The agency says it will “closely monitor Nuro’s operations,” and the vehicles are currently limited to operating at speeds under 25 mph. They will be barred from entering freeways and other limited highways, as well.

“As always, we will not hesitate to use defect authority to protect public safety as necessary,” said Acting NHTSA Administrator James Owens in a statement. But Owens said the agency wants to give companies like Nuro the opportunity to begin testing “innovative vehicle designs, which hold great promise for future safety improvements.”

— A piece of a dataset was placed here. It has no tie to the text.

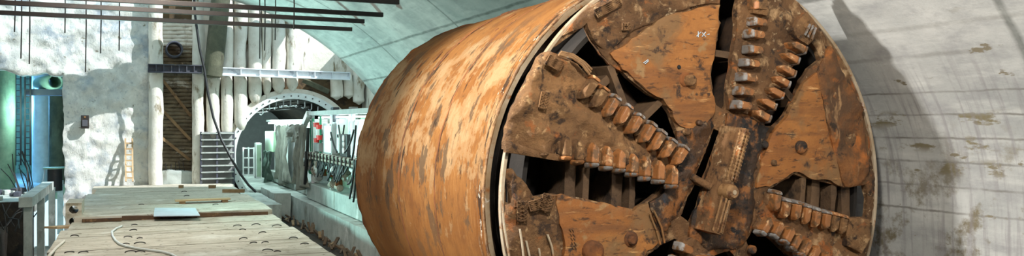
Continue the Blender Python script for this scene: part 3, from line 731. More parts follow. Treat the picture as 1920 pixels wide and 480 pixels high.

Proponents of driverless vehicles – including Mark Rosekind, the NHTSA administrator during the final years of the Obama administration – contend that fully driverless vehicles eventually will become much safer than human-operated vehicles while also helping reduce traffic congestion.

But not everyone is quite as confident. The decision to approve Nuro’s petition drew fire from a number of groups, including the Center for Auto Safety.

NHTSA says it plans to monitor the progress of Nuro’s pilot program closely.

(Kroger launches driverless delivery pilot in Scottsdale.)

“We don’t understand how NHTSA can possibly justify prioritizing this petition over the dozens of actual safety rules and enforcement actions that continue to lay fallow while they plow corporate selected ground,” said CAS Executive Director Jason Levine.

Observers are watching to see whether NHTSA will follow through on other petitions to begin testing driverless vehicles. GM last year asked the agency to give the okay to a modified version of its Chevrolet Bolt EV which it was expected to use for a ride-sharing pilot similar to Waymo One. Last month, GM’s San Francisco-based autonomous vehicle service, Cruise LLC, unveiled a vehicle specifically designed for driverless operation.

NHTSA says it has no update on the GM application.

Initially, the pod-like Cruise Origin is expected to serve as a ride-sharing shuttle. But Cruise CEO Dan Ammann last month said a delivery version could follow. The R2 is smaller than the Origin and is designed to handle “last-mile delivery of consumer products, groceries and hot food from local stores and restaurants,” said Nuro’s Ferguson.

A prototype Cruise Origin is shown in San Francisco’s busy Castro District. It too is expected to be a driverless autonomous vehicle.

Driverless trucks and delivery vehicles are expected to become commonplace in the coming decades. Some are planned for long-distance operation, a move that proponents believe will sharply reduce the cost of operating conventional 18-wheelers and smaller trucks.

Others, like the Nuro R2, will focus on last-mile deliveries. Domino’s has experimented with that idea on several occasions, including a project using modified Ford Focus sedans near the fast food chain’s Ann Arbor, Michigan, headquarters.

(Cruise reveals Origin of its coming autonomous fleet.)

One of the challenges such operations face is how to get goods from the vehicle to consumers. That has triggered experiments with robots and even drones. For now, those expecting deliveries by an R2 will have to go down and get their packages from the delivery vehicles.